Hand-offs must be “clean” to win at certain sports, as seen in relay races or in football. The same is true elsewhere in life; a proper hand-off can mean a seamless career change, a joyful parenting experience, or a peaceful conflict resolution.

Unfortunately, our world has its share of flubbed hand-offs, fumbled opportunities, and too many things falling through the cracks, despite our best intentions. In the social service field, a lack of coordination and mixed signals often lead to frustrated clients and less-than-ideal outcomes for everybody. Even the most sophisticated nonprofit organizations are unable to do it all.
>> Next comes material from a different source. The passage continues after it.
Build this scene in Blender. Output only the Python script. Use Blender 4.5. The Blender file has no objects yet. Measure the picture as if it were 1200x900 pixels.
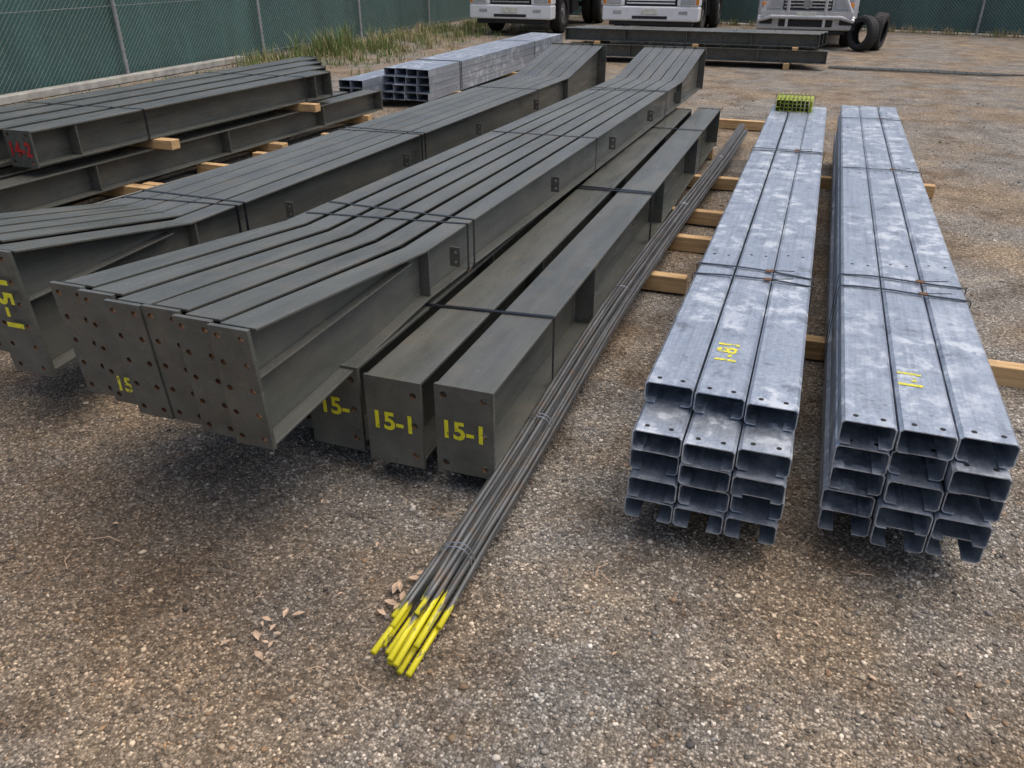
import bpy, math, random
import numpy as np
from mathutils import Vector, Matrix, Euler
random.seed(7); rng=np.random.default_rng(7)
S=bpy.context.scene; C=S.collection
S.view_settings.view_transform='Standard'; S.view_settings.look='None'; S.view_settings.exposure=0

# ------------------------------------------------------------------ camera
cd=bpy.data.cameras.new('camera'); cam=bpy.data.objects.new('camera',cd); C.objects.link(cam)
cam.location=(0,0,1.6); cam.rotation_euler=(math.radians(90-28.2),0,math.radians(20.05))
cd.sensor_width=36; cd.lens=27.9; cd.clip_start=.05; cd.clip_end=2000; S.camera=cam

# ------------------------------------------------------------------ light
SX,SY,EL=0.6,.3,72
az=math.atan2(SX,SY)
W=bpy.data.worlds.new('World'); S.world=W; W.use_nodes=True
wn=W.node_tree; bg=wn.nodes['Background']
sk=wn.nodes.new('ShaderNodeTexSky'); sk.sky_type='NISHITA'; sk.sun_disc=False
sk.sun_elevation=math.radians(EL); sk.sun_rotation=az; sk.dust_density=6.0; sk.air_density=1.0; sk.ozone_density=.8
wn.links.new(sk.outputs[0],bg.inputs[0]); bg.inputs[1].default_value=.15
sl=bpy.data.lights.new('sun','SUN'); sl.energy=1.5; sl.angle=math.radians(80); sl.color=(1,.95,.88)
so=bpy.data.objects.new('sun',sl); C.objects.link(so)
d=Vector((math.sin(az)*math.cos(math.radians(EL)),math.cos(az)*math.cos(math.radians(EL)),math.sin(math.radians(EL))))
so.rotation_euler=d.to_track_quat('Z','Y').to_euler()

# ------------------------------------------------------------------ material helpers
class N:
    def __init__(s,name):
        s.m=bpy.data.materials.new(name); s.m.use_nodes=True; s.t=s.m.node_tree
        s.b=s.t.nodes['Principled BSDF']
        s.geo=s.t.nodes.new('ShaderNodeNewGeometry').outputs['Position']
    def n(s,t,**k):
        x=s.t.nodes.new(t)
        for a,v in k.items(): setattr(x,a,v)
        return x
    def l(s,a,b): s.t.links.new(a,b)
    def map(s,scale,src=None):
        x=s.n('ShaderNodeVectorMath',operation='MULTIPLY'); x.inputs[1].default_value=scale; s.l(src or s.geo,x.inputs[0]); return x.outputs[0]
    def noise(s,scale,detail=3,src=None,rough=.6):
        x=s.n('ShaderNodeTexNoise'); x.inputs['Scale'].default_value=scale; x.inputs['Detail'].default_value=detail
        x.inputs['Roughness'].default_value=rough; s.l(src or s.geo,x.inputs['Vector']); return x.outputs['Fac']
    def voro(s,scale,feature='F1',src=None):
        x=s.n('ShaderNodeTexVoronoi',feature=feature); x.inputs['Scale'].default_value=scale; s.l(src or s.geo,x.inputs['Vector']); return x
    def ramp(s,f,stops):
        x=s.n('ShaderNodeValToRGB'); e=x.color_ramp.elements
        while len(e)<len(stops): e.new(.5)
        for i,(p,c) in enumerate(stops):
            e[i].position=p; e[i].color=(*c,1) if len(c)==3 else c
        s.l(f,x.inputs[0]); return x.outputs[0]
    def gr(s,f,a,b,lo=0,hi=1):
        x=s.n('ShaderNodeMapRange'); x.inputs[1].default_value=a; x.inputs[2].default_value=b
        x.inputs[3].default_value=lo; x.inputs[4].default_value=hi; s.l(f,x.inputs[0]); return x.outputs[0]
    def mix(s,f,a,b,mode='MIX'):
        x=s.n('ShaderNodeMix',data_type='RGBA',blend_type=mode)
        for v,i in ((f,0),(a,6),(b,7)):
            if isinstance(v,(int,float)): x.inputs[i].default_value=v
            elif isinstance(v,tuple): x.inputs[i].default_value=(*v,1)
            else: s.l(v,x.inputs[i])
        return x.outputs[2]
    def math(s,op,a,b=0):
        x=s.n('ShaderNodeMath',operation=op)
        for v,i in ((a,0),(b,1)):
            if isinstance(v,(int,float)): x.inputs[i].default_value=v
            else: s.l(v,x.inputs[i])
        return x.outputs[0]
    def bump(s,h,strength,dist):
        x=s.n('ShaderNodeBump'); x.inputs['Strength'].default_value=strength; x.inputs['Distance'].default_value=dist
        s.l(h,x.inputs['Height']); s.l(x.outputs[0],s.b.inputs['Normal'])
    def set(s,k,v):
        if isinstance(v,(int,float)): s.b.inputs[k].default_value=v
        elif isinstance(v,tuple): s.b.inputs[k].default_value=(*v,1)
        else: s.l(v,s.b.inputs[k])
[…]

Clients may thrive in-house with a detailed care plan, but may quickly falter once they leave your care, seeking a tangential service not in their orbit.

For a metro area as large as Salem/Keizer to make headway on large social problems, the social service sector would benefit from ways to coordinate care to reduce the gaps in service. So, for example, a person transitioning from emergency into more permanent housing would benefit from coordination between one living situation to the next. Beyond that, what about a hand-off that covers the clients’ needs for employment and transportation, counseling, and daycare resources?

It's possible, with existing partnerships and technology, to make that happen. But it takes a level of coordination and a shared database that is sometimes unreliable.

Imagine how the care plan from one organization could be seen by other, partner agencies, and adapted to further services. Then, consider how a shared database would allow for partner agencies to hand off the client without having to create a whole new care plan, from scratch.

This is only one aspect of whole-person care, which approaches social services from the viewpoint of the client, not the organization’s constraints. In the long run, whole-person care will make social services more effective, less expensive, and more adaptable to each client, and each client’s particular need.

With a more coordinated hand-off, clients will experience fewer hurdles, and partner organizations will experience more ease and better outcomes.